Quico says: If you read this blog regularly, you know how the loose use of terms like "totalitarian", "dictator", "fascist", etc. drives me up a wall. After 10 years of overwrought denunciations, Venezuela has come down with a serious case of Superlative Fatigue: we've been throwing so many epithets at the government for so long, we've lost the ability to make distinctions between things that are different.
Superlative Fatigue makes it difficult to get a grip on real movement along the spectrum of authoritarian control, robbing us of the words we need to describe escalations when they do occur. And so this week, when the Chávez government took a series of real steps along the road from mere autocracy to dictatorship, commentators were left scrambling for words to describe what had happened without sounding like the little boy who cried wolf. (I'm lookin' right atcha, Miguel Octavio.)
Lets try for some definitional precision. To me, there's a clear difference between regimes that use violence selectively to repress dissent and those that try for comprehensive repression.
Regimes in the first group, which I call autocratic, generally allow dissent, while semi-randomly selecting a smattering of dissidents for harassment, persecution and violence. Autocratic regimes in this mold rely on intimidation: since dissidents have no way of knowing, a priori, if they'll be in the group selected for intimidation or not, they have compelling reasons to feel insecure, to fear the consequences from stepping over some invisible, indeed permanently changing, lines. Selective intimidation is designed to provoke self-censorship, and it works. Chavismo, until now, has been a classic autocratic regime.

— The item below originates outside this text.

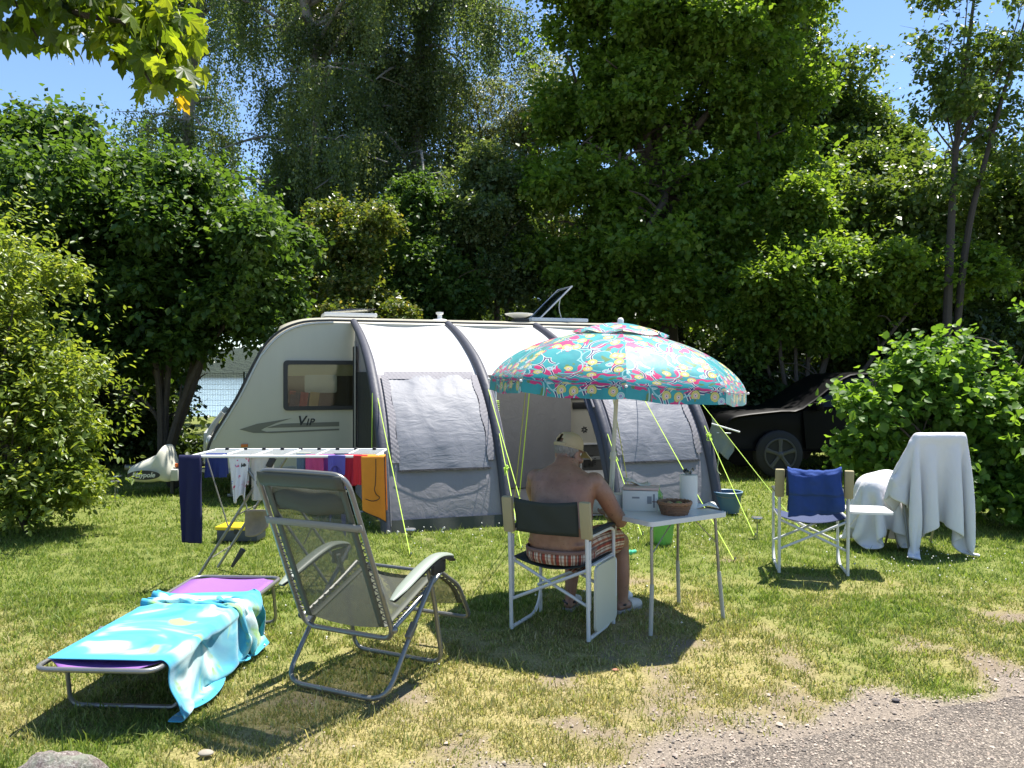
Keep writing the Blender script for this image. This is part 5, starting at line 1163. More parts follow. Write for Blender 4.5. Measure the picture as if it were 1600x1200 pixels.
mb = MB(); mb.arr(qd); mb.v = [root_matrix(QC) @ v for v in mb.v]
M_quilt = mat("white_cotton_quilt", (.78, .77, .79), .9, 0, .03, 6, .6, 16, trans=.12, bdist=.012)
mb.solo("white_quilt", M_quilt, "white cotton quilt hung over the high-backed chair, its corners dangling", "quilt", solid=.022, sub=1, ang=180)
# low stool with a second white cover
sx_ = P(1376, 0, 7.55).x
ST = thing("low_stool", "low folding stool almost hidden by a white cover, left of the quilt", "stool", (sx_ + .02, 7.62, 0), 0)
mb = MB(); mb.box((0, 0, .56), (.26, .30, .05), b=.02); mb.build("seat", mat("stool_cloth", (.4, .4, .4), .8), ST)
for s in (-1, 1):
    mb = MB(); mb.rod((s * .12, -.13, 0), (s * .12, .13, .54), .011); mb.rod((s * .12, .13, 0), (s * .12, -.13, .54), .011); mb.build("leg_pair", M_steel, ST)
wst = None; n2 = 36; a_, b_ = np.meshgrid(np.linspace(0, 1, n2), np.linspace(0, 1, n2), indexing='ij')
qx = (a_ - .5) * 1.22; qy = (b_ - .5) * 1.22; rest = np.stack([qx, qy, np.zeros_like(qx)], -1); start = np.stack([qx * .96, qy * .96, .62 + .03 * np.sin(a_ * 9) * np.cos(b_ * 7)], -1)
def col_stool(p):
    hit = np.zeros(p.shape[:2], bool)
    for c in ((-.06, -.08, .53), (.06, .06, .55), (-.04, .08, .52)): cap_push(p, hit, c, (c[0] + .05, c[1], c[2] + .01), .145)
    floor_push(p, hit, .03); return p, hit
wst = np.ones(qx.shape); wst[15:21, 15:21] = 0; start[15:21, 15:21, 2] = .66 + .02 * np.sin(a_[15:21, 15:21] * 40)
qd = pbd(start, wst, col_stool, n=90, it=8, rest=rest, bend=.3)
mb = MB(); mb.arr(qd); mb.v = [root_matrix(ST) @ v for v in mb.v]
mb.solo("white_cover", M_quilt, "small white cover bunched over the low stool between the chairs", "cover", solid=.02, sub=1, ang=180)
# ---------------------------------------------------------------- parasol
UC = Vector((.685, 5.62, 0)); tiltM = Euler((R(-.5), R(3.2), 0)).to_matrix()
UM = Matrix.Translation(UC + Vector((-.035, 0, 0))) @ tiltM.to_4x4()
PS = thing("parasol", "turquoise and magenta patterned beach parasol on a cream pole behind the man", "parasol", UC + Vector((-.035, 0, 0)), rot=tiltM.to_euler())
def print_mat():
    m, nt, ns, ls, b = newmat("parasol_print")
    tc = ns.new("ShaderNodeTexCoord"); uv = tc.outputs["UV"]
    wob = noise_tex(nt, 3.0, 2, .5, vec=uv)
    vm = ns.new("ShaderNodeVectorMath"); vm.operation = 'MULTIPLY_ADD'; ls.new(wob.outputs[1], vm.inputs[0]); vm.inputs[1].default_value = (.09, .09, 0); ls.new(uv, vm.inputs[2]); wuv = vm.outputs[0]
    def vor(scale, rand=1.0, feat='F1', off=(0, 0, 0), dim='2D', src=None):
        mp = ns.new("ShaderNodeMapping"); mp.inputs["Location"].default_value = off; mp.inputs["Scale"].default_value = (1.3, 1.3, 1); ls.new(src or uv, mp.inputs[0])
        v = ns.new("ShaderNodeTexVoronoi"); v.voronoi_dimensions = dim; v.feature = feat; v.inputs["Scale"].default_value = scale; v.inputs["Randomness"].default_value = rand; ls.new(mp.outputs[0], v.inputs["Vector"]); return v
    def band(val, c, w): return math_n(nt, 'LESS_THAN', math_n(nt, 'ABSOLUTE', math_n(nt, 'SUBTRACT', val, c)), w)
    def below(val, c): return math_n(nt, 'LESS_THAN', val, c)
    TEAL, MAG, YEL, WHT, NAVY, OLIVE, PALE = (.015, .255, .285), (.56, .022, .15), (.62, .55, .13), (.78, .78, .70), (.05, .045, .14), (.10, .21, .06), (.28, .55, .56)
    c = mixc(nt, ramp(nt, noise_tex(nt, 5, 2, .5, vec=uv).outputs[0], [(.45, 0.0), (.55, 1.0)]), TEAL, (.02, .31, .33))
    big = vor(5.2, .9, off=(.3, .7, 0), src=wuv); sep = ns.new("ShaderNodeSeparateColor"); ls.new(big.outputs["Color"], sep.inputs[0])
    d = big.outputs["Distance"]
    isM = math_n(nt, 'GREATER_THAN', sep.outputs[0], .3)
    blob = noise_tex(nt, 9.5, 1.0, .4, vec=wuv).outputs[0]
    c = mixc(nt, math_n(nt, 'MULTIPLY', math_n(nt, 'GREATER_THAN', blob, .545), isM), c, MAG)
    blob2 = noise_tex(nt, 9.0, 1.0, .4, vec=vor(1, off=(4.1, 2.2, 0)).inputs["Vector"].links[0].from_socket).outputs[0]
    c = mixc(nt, math_n(nt, 'GREATER_THAN', blob2, .66), c, OLIVE)
    # swooping arcs: pieces of rings
    arc = band(d, .52, .045); cut = math_n(nt, 'GREATER_THAN', noise_tex(nt, 6, 1, .4, vec=uv).outputs[0], .47)
    c = mixc(nt, math_n(nt, 'MULTIPLY', arc, cut), c, NAVY)
    c = mixc(nt, math_n(nt, 'MULTIPLY', band(d, .575, .014), cut), c, WHT); c = mixc(nt, math_n(nt, 'MULTIPLY', band(d, .462, .014), cut), c, WHT)
    v3 = vor(3.7, 1, off=(1.7, .2, 0), src=wuv); c = mixc(nt, math_n(nt, 'MULTIPLY', band(v3.outputs["Distance"], .46, .022), math_n(nt, 'LESS_THAN', noise_tex(nt, 5, 1, .4, vec=uv).outputs[0], .53)), c, PALE)
    c = mixc(nt, math_n(nt, 'MULTIPLY', band(v3.outputs["Distance"], .56, .016), math_n(nt, 'LESS_THAN', noise_tex(nt, 5, 1, .4, vec=uv).outputs[0], .5)), c, MAG)
    # the eyes: yellow discs with rings
    v2 = vor(9.0, .85, off=(.15, .4, 0)); s2 = ns.new("ShaderNodeSeparateColor"); ls.new(v2.outputs["Color"], s2.inputs[0]); d2 = v2.outputs["Distance"]; sel = math_n(nt, 'GREATER_THAN', s2.outputs[1], .74)
    for rad, col_ in ((.40, OLIVE), (.375, YEL), (.25, OLIVE), (.23, (.70, .62, .30)), (.15, MAG), (.12, WHT), (.06, NAVY)):
        c = mixc(nt, math_n(nt, 'MULTIPLY', below(d2, rad), sel), c, col_)
    sel3 = math_n(nt, 'LESS_THAN', s2.outputs[1], .09)
    for rad, col_ in ((.30, WHT), (.27, PALE), (.16, WHT), (.13, (.30, .30, .5))): c = mixc(nt, math_n(nt, 'MULTIPLY', below(d2, rad), sel3), c, col_)
    ls.new(c, b.inputs["Base Color"]); b.inputs["Roughness"].default_value = .45; b.inputs["Specular IOR Level"].default_value = .5; b.inputs["Sheen Weight"].default_value = .15
    bump(nt, noise_tex(nt, 9, 3, .5, 'Object').outputs[0], .15, .02, b)
    t = ns.new("ShaderNodeBsdfTranslucent"); ls.new(c, t.inputs[0]); mx = ns.new("ShaderNodeMixShader"); mx.inputs[0].default_value = .16
    ls.new(b.outputs[0], mx.inputs[1]); ls.new(t.outputs[0], mx.inputs[2]); ls.new(mx.outputs[0], ns["Material Output"].inputs[0]); return m
M_print = print_mat()
UR = .90; NG = 8; A0 = R(-90 - 4)
dome = smoothpath([(0, .12, 1.925), (0, .30, 1.895), (0, .52, 1.832), (0, .70, 1.745), (0, .82, 1.655), (0, .876, 1.585), (0, .893, 1.545)], 5)
def gore_pt(g, a, b, prf, off=0):
    a0 = A0 + 2 * math.pi * g / NG; a1 = A0 + 2 * math.pi * (g + 1) / NG
    i = b * (len(prf) - 1); j = min(int(i), len(prf) - 2); q = prf[j].lerp(prf[j + 1], i - j)
    p0 = Vector((math.cos(a0), math.sin(a0))) * q.y; p1 = Vector((math.cos(a1), math.sin(a1))) * q.y
    p = p0.lerp(p1, a); s = math.sin(math.pi * a); p = p * (1 + .035 * s * (1 - b)); return Vector((p.x, p.y, q.z - .012 * s * b + off))
for g in range(NG):
    mb = MB(); n_ = len(dome) - 1
    def uvp(a, b, g=g):
        i = b * n_; j = min(int(i), n_ - 1); q = dome[j].lerp(dome[j + 1], i - j); return ((a - .5) * q.y * .8 + .5 + 1.3 * (g % 2) * 0, b * 1.0)
    mb.grid(lambda a, b, g=g: gore_pt(g, a, b, dome), 10, 24, uvp)
    # valance hanging from the rim
    def val(a, b, g=g):
        p = gore_pt(g, a, 1, dome); return Vector((p.x * (1 + .004 * b), p.y * (1 + .004 * b), p.z - .078 * b - .006 * math.sin(a * 3.14) * b + .003 * math.sin(a * 12 + g)))
    mb.grid(val, 10, 4, lambda a, b, g=g: ((a - .5) * .72 + .5, 1.0 + .085 * b)); mb.build("canopy_panel", M_print, PS, ang=80)
    a = A0 + 2 * math.pi * g / NG
    mb = MB(); mb.tube([Vector((math.cos(a) * q.y, math.sin(a) * q.y, q.z - .012)) for q in dome[::3]] + [Vector((math.cos(a) * .9, math.sin(a) * .893, 1.535))], .0035, 5); mb.ball((math.cos(a) * .905, math.sin(a) * .899, 1.540), .009, nu=8, nv=5); mb.build("rib", M_white, PS)
    mb = MB(); mb.tube([(math.cos(a) * .022, math.sin(a) * .022, 1.60), (math.cos(a) * .45, math.sin(a) * .45, 1.82)], .003, 5); mb.build("stretcher", M_white, PS)
vent = smoothpath([(0, .015, 1.985), (0, .16, 1.965), (0, .30, 1.925), (0, .345, 1.905)], 4)
mb = MB()
for g in range(NG): mb.grid(lambda a, b, g=g: gore_pt(g, a, b, vent) + Vector((0, 0, .006 * math.sin(a * 6 + g * 2) * b)), 6, 8, lambda a, b, g=g: ((a - .5) * .3 * b + .2 + .31 * g, b * .36 + .1))
mb.build("vent", M_print, PS, ang=80)
M_cream = mat("cream_pole", (.58, .57, .46), .4, 0, .05, 6)
mb = MB(); mb.rod((0, 0, 1.0), (0, 0, 1.97), .0145, 12); mb.build("pole", M_cream, PS); mb = MB(); mb.rod((0, 0, -.06), (0, 0, 1.06), .018, 12); mb.build("lower_pole", M_cream, PS)
mb = MB(); mb.lathe([(.018, 1.02), (.023, 1.03), (.023, 1.07), (.018, 1.08)], 12); mb.build("collar", M_cream, PS); mb = MB(); mb.lathe([(.016, 1.58), (.028, 1.585), (.028, 1.62), (.016, 1.63)], 12); mb.build("collar", M_cream, PS, kind=None)
mb = MB(); mb.lathe([(.014, 1.97), (.022, 1.975), (.022, 2.005), (.017, 2.015), (.01, 2.02)], 12); mb.build("finial", M_white, PS)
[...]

Dictatorship is something different. Dictatorship is not about picking off a few dissidents now and again pour encourager les autres. Dictatorships set out to make repression comprehensive, to go after everyone who challenges the ruling elite's power. While autocracy whispers in your ear "if you dissent, you might end up being targetted for repression", dictatorship shouts out "if you dissent, you will end up a target for repression."
Autocracy is content to keep political dissent suppressed, enfeebled and marginalized. Dictatorship seeks to wipe it out altogether.
Even today, chavismo is very far from being a dictatorship - as people who lived through the Pérez Jiménez dictatorship know only too well. If you're reading this in Venezuela, and you haven't taken elaborate precautions to log on to Caracas Chronicles through a proxy server to conceal your tracks from Disip, you're living demonstration that chavismo is not a dictatorship: real dictatorships set out to punish not just those who write seditious material (like me) but also those who read them (like you).
What the last week has witnessed in Venezuela, however, is a move towards comprehensiveness. The state actions against Rosales, Baduel, the accusations against Teodoro and the stepping up of intimidation against Globovisión certainly suggest a move away from a strategy of selective intimidation and towards taking out all the leaders of the opposition in one go. These moves represent a clear step-change from the kind of selective repression we've seen until now.
The next few weeks will do much to clarify exactly where on the authoritarian control continuum Chávez wants to park his regime. If we see charges brought against the remaining high profile oppo leaders - Borges, Ledezma, Ocariz, Salas Feo, Pérez Vivas - we'll know for sure we've entered a new stage in Chávez's willingness to use his power to control the political life of the nation. If we see prosecution start to reach down systematically from those top leaders down towards the second tier of political activists who oppose the regime, we'll be able to talk about out and out dictatorship.
We're not there yet. But this week has certainly brought us closer.